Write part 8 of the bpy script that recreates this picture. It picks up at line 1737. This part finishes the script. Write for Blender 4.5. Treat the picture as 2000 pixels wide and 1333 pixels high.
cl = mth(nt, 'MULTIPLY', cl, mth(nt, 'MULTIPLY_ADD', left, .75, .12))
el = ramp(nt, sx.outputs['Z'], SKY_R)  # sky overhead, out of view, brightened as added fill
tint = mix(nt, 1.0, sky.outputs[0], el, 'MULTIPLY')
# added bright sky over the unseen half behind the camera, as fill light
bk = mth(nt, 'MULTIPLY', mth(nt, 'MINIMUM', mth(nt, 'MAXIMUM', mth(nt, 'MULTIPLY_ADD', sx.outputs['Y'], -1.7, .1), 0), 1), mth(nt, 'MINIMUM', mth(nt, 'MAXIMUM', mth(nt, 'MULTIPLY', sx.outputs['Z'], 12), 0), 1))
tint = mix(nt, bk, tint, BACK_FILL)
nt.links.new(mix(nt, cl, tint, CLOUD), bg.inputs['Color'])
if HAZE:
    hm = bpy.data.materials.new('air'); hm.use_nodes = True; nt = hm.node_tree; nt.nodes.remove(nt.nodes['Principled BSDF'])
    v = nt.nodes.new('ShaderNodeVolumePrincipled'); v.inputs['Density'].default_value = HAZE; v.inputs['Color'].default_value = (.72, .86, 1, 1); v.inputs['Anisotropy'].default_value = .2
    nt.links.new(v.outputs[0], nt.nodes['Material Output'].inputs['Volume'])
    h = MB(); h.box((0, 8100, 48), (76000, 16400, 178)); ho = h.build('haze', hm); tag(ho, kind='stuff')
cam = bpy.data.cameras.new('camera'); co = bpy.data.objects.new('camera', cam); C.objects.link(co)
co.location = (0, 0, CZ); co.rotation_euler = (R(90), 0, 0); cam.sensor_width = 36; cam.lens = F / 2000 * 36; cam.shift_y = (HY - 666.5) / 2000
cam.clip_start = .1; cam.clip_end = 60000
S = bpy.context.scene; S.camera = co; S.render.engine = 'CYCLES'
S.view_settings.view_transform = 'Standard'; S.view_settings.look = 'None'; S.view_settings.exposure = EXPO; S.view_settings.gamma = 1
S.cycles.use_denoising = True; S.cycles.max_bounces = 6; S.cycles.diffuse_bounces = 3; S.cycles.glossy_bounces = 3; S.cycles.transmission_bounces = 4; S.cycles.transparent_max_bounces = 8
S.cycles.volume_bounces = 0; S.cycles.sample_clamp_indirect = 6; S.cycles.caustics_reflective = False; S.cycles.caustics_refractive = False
----
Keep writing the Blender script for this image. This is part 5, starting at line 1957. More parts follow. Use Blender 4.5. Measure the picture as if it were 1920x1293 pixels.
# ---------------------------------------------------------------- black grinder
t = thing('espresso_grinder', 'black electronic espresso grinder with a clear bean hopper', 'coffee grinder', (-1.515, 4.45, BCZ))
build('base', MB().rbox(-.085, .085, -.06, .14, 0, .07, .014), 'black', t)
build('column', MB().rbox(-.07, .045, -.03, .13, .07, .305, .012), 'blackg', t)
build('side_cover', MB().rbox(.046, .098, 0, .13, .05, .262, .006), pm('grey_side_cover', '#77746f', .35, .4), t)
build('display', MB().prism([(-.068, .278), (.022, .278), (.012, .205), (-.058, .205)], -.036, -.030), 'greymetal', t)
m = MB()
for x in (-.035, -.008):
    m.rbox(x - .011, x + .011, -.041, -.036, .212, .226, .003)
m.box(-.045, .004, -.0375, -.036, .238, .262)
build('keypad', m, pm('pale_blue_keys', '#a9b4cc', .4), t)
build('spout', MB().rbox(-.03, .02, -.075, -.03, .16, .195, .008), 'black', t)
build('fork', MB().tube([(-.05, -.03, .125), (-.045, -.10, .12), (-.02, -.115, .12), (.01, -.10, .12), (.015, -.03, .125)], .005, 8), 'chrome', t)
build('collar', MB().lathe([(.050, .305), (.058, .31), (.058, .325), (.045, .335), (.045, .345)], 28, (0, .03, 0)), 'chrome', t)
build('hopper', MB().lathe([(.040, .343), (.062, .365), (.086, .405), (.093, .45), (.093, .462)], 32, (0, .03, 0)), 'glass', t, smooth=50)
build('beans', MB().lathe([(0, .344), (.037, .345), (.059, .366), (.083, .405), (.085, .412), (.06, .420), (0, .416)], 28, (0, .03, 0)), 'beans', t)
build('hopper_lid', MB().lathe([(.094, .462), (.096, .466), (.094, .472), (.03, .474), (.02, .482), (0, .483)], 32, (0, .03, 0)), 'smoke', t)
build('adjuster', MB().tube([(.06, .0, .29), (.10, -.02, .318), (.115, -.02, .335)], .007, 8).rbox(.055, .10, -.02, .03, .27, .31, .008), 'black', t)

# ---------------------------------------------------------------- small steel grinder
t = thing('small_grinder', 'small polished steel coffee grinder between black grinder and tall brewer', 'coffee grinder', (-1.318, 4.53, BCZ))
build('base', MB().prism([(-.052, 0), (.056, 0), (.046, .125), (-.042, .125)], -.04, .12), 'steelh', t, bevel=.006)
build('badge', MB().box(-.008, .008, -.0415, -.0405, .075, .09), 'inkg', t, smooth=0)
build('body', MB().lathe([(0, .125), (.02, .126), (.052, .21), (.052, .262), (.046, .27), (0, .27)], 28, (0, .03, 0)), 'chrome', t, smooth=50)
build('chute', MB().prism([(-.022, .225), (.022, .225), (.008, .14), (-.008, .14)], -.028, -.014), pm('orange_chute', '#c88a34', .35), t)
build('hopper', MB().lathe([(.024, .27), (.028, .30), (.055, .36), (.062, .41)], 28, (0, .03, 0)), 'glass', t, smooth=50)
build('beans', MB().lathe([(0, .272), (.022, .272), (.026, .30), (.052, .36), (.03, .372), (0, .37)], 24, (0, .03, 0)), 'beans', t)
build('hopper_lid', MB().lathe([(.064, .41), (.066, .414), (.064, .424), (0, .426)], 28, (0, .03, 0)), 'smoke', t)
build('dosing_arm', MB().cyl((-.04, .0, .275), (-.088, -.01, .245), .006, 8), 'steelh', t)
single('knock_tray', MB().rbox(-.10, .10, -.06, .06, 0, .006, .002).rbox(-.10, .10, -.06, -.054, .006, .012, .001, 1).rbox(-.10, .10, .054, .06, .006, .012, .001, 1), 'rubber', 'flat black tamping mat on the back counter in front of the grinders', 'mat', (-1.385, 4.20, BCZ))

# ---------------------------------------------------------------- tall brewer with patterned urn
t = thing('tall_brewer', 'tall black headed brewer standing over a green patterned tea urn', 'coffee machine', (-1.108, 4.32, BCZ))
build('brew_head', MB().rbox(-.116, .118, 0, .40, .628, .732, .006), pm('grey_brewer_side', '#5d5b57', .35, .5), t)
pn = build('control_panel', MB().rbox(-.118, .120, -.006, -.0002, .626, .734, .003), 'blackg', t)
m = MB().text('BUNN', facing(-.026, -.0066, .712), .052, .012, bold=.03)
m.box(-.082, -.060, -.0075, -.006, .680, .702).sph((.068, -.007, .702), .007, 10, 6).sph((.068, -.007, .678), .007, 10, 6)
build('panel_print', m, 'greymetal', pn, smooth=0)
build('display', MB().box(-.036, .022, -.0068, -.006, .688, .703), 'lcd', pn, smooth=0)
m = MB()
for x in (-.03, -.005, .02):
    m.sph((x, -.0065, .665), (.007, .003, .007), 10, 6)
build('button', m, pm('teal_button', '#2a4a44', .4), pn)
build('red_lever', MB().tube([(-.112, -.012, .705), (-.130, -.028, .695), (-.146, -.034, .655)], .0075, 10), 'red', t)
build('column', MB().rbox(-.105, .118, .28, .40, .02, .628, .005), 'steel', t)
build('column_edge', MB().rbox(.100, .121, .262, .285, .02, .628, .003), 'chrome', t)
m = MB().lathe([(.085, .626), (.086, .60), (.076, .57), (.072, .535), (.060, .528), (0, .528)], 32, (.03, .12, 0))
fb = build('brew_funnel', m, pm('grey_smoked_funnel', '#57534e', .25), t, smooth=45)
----
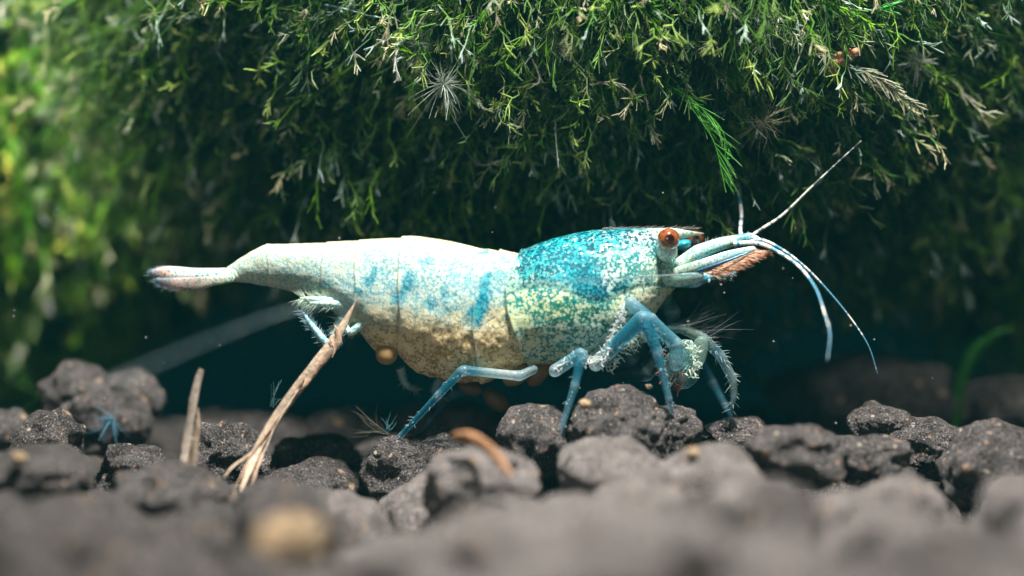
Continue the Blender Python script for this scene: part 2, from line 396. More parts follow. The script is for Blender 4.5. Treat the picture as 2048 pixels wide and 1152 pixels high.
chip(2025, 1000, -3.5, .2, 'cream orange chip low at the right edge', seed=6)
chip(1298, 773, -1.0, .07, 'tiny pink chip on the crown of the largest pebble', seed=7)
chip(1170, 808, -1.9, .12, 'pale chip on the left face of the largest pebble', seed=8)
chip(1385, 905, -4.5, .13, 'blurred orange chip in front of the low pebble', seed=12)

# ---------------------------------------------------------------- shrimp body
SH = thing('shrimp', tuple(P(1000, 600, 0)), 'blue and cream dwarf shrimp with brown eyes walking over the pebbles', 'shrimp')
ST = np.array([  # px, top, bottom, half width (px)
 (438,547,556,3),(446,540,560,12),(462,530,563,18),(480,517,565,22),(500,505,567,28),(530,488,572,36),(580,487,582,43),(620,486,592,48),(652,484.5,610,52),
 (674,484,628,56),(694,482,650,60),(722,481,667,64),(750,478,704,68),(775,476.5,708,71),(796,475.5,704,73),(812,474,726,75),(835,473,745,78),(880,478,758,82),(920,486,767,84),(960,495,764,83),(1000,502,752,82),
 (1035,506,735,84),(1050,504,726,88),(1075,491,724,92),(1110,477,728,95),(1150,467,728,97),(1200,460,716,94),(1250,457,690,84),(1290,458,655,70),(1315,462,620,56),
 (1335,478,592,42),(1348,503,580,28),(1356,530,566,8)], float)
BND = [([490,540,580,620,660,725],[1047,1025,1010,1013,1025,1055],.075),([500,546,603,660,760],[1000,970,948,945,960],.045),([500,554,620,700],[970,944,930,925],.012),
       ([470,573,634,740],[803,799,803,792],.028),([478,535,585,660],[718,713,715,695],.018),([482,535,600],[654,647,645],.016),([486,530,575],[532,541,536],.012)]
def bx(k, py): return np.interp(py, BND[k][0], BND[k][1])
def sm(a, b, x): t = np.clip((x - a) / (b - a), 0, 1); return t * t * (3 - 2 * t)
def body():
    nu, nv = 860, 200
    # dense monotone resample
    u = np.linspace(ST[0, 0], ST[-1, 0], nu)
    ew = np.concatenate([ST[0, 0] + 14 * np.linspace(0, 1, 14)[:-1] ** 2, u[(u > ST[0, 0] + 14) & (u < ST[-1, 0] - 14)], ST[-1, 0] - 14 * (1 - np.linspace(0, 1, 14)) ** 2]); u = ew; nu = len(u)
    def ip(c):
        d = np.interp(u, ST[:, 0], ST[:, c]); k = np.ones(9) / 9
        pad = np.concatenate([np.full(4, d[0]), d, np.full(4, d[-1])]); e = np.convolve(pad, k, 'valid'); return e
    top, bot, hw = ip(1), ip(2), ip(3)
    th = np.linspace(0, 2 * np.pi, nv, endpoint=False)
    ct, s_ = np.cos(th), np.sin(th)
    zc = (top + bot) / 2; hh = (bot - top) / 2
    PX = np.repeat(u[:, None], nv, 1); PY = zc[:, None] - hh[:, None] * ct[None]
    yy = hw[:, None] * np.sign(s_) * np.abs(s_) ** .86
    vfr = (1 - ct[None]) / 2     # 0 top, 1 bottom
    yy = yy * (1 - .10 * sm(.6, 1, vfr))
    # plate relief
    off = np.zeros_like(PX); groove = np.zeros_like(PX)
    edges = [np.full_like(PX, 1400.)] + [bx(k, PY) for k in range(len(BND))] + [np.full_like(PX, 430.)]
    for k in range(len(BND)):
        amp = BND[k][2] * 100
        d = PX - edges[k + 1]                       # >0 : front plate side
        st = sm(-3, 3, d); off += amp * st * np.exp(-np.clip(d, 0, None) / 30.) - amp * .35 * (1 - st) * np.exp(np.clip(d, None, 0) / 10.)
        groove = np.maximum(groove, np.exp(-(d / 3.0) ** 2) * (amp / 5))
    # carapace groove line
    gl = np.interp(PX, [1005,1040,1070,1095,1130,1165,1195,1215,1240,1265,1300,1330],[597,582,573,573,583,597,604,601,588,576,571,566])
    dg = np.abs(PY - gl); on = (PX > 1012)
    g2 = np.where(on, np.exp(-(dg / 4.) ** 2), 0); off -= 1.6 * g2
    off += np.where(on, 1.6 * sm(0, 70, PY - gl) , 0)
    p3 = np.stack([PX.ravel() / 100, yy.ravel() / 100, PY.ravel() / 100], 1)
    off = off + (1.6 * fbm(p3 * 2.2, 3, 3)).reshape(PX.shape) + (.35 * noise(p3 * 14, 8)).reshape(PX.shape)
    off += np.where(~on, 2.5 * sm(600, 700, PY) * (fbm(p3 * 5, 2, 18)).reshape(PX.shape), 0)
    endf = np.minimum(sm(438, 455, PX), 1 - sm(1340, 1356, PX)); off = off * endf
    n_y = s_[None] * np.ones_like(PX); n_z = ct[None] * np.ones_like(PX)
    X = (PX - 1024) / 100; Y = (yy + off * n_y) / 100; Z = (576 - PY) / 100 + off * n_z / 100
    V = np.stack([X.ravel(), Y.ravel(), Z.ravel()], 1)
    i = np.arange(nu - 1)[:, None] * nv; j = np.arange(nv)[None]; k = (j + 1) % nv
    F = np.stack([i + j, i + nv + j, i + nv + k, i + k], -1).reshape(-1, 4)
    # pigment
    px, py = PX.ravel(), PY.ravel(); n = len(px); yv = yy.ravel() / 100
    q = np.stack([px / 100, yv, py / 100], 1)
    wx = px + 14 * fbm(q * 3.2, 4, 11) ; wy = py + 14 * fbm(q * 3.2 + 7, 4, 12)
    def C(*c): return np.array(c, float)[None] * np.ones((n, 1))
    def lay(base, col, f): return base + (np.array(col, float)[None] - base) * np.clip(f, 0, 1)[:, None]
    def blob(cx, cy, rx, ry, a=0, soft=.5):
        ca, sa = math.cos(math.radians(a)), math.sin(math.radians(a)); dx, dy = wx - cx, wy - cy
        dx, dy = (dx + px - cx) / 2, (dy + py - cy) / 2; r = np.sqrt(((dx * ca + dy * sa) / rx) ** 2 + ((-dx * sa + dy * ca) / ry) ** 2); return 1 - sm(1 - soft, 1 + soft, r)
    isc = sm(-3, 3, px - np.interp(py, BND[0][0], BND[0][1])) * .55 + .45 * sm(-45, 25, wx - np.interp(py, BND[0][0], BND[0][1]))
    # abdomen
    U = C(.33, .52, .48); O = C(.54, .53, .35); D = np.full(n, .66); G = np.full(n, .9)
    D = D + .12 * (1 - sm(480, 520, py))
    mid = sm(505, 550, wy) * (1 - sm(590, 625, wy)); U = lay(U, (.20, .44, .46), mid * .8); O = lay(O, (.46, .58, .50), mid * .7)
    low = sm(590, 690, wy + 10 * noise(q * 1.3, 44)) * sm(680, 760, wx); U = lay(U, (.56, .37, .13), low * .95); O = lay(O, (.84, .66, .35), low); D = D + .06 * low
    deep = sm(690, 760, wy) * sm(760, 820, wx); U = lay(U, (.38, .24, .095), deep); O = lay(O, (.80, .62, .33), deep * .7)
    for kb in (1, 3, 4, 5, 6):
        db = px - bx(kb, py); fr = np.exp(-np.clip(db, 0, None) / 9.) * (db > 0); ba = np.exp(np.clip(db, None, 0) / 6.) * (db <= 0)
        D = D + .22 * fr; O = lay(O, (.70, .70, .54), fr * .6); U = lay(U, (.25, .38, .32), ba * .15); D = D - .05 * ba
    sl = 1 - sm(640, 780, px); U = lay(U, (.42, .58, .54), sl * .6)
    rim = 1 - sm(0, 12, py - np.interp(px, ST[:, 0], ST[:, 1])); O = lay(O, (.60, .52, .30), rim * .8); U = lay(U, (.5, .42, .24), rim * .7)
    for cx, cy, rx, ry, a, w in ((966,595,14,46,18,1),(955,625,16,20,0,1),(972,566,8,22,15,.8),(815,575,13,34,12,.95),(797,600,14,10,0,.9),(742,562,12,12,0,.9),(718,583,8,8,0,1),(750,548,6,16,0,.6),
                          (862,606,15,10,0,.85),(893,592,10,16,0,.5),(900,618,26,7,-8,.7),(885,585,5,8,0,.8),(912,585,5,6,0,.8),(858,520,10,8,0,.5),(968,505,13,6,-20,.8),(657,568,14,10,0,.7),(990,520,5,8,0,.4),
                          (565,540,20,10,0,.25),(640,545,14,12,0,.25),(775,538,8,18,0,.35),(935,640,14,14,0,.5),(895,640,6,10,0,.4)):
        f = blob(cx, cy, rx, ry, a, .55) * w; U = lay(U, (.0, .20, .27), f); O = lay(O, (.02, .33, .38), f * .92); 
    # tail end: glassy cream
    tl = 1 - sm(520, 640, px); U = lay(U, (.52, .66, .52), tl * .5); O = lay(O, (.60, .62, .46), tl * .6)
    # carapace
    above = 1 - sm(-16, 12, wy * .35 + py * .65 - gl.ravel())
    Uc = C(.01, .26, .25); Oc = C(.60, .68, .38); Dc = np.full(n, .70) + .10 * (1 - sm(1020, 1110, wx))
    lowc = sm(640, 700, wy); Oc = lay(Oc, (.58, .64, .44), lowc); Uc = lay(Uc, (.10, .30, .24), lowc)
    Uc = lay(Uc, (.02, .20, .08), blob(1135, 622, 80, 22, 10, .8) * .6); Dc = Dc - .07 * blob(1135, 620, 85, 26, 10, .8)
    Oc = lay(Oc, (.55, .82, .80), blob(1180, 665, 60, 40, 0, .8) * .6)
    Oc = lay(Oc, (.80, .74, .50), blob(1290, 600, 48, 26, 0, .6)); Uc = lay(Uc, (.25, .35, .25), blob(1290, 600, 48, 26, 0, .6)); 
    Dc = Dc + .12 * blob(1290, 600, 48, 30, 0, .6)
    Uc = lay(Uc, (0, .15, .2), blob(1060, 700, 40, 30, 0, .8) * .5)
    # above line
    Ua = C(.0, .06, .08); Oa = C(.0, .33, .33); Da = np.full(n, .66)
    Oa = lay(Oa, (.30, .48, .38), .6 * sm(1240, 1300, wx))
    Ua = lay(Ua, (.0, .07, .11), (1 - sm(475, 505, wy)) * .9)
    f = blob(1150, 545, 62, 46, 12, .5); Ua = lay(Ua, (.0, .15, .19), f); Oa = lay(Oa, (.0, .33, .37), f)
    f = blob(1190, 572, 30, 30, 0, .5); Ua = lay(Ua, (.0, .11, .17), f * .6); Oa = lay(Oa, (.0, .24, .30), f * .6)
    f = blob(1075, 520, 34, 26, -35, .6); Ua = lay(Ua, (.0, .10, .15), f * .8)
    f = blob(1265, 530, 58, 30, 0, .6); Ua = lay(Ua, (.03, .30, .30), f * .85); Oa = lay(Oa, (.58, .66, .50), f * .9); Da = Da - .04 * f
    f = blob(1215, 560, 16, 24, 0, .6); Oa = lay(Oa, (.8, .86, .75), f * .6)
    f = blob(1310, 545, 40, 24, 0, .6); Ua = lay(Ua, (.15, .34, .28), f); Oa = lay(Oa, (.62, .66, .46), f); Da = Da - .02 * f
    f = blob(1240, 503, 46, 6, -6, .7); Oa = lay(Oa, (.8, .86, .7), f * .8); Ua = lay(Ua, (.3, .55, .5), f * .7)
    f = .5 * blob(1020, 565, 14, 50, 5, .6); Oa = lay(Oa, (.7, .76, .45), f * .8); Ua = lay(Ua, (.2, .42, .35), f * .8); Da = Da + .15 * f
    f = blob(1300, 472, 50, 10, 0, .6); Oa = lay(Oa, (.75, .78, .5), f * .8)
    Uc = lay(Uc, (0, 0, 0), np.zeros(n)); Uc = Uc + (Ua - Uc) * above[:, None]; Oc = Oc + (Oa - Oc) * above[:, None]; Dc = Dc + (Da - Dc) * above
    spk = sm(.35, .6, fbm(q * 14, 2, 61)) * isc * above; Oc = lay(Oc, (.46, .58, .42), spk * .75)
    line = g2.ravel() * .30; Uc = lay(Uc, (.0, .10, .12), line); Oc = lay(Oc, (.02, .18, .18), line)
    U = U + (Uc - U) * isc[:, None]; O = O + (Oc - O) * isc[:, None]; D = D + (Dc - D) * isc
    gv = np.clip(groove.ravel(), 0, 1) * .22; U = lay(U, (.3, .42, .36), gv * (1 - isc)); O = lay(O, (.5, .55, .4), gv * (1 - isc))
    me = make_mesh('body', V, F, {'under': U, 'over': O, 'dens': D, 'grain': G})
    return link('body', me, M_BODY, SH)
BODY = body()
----
**Exercise aim:** Taking the material above, extract exactly and only the lines from the line with "Continue the Blender" to the line with "chip(1385, 905, -4.5, .13, 'blurred", inclusive of both.

**Output for this task:**
Continue the Blender Python script for this scene: part 2, from line 396. More parts follow. The script is for Blender 4.5. Treat the picture as 2048 pixels wide and 1152 pixels high.
chip(2025, 1000, -3.5, .2, 'cream orange chip low at the right edge', seed=6)
chip(1298, 773, -1.0, .07, 'tiny pink chip on the crown of the largest pebble', seed=7)
chip(1170, 808, -1.9, .12, 'pale chip on the left face of the largest pebble', seed=8)
chip(1385, 905, -4.5, .13, 'blurred orange chip in front of the low pebble', seed=12)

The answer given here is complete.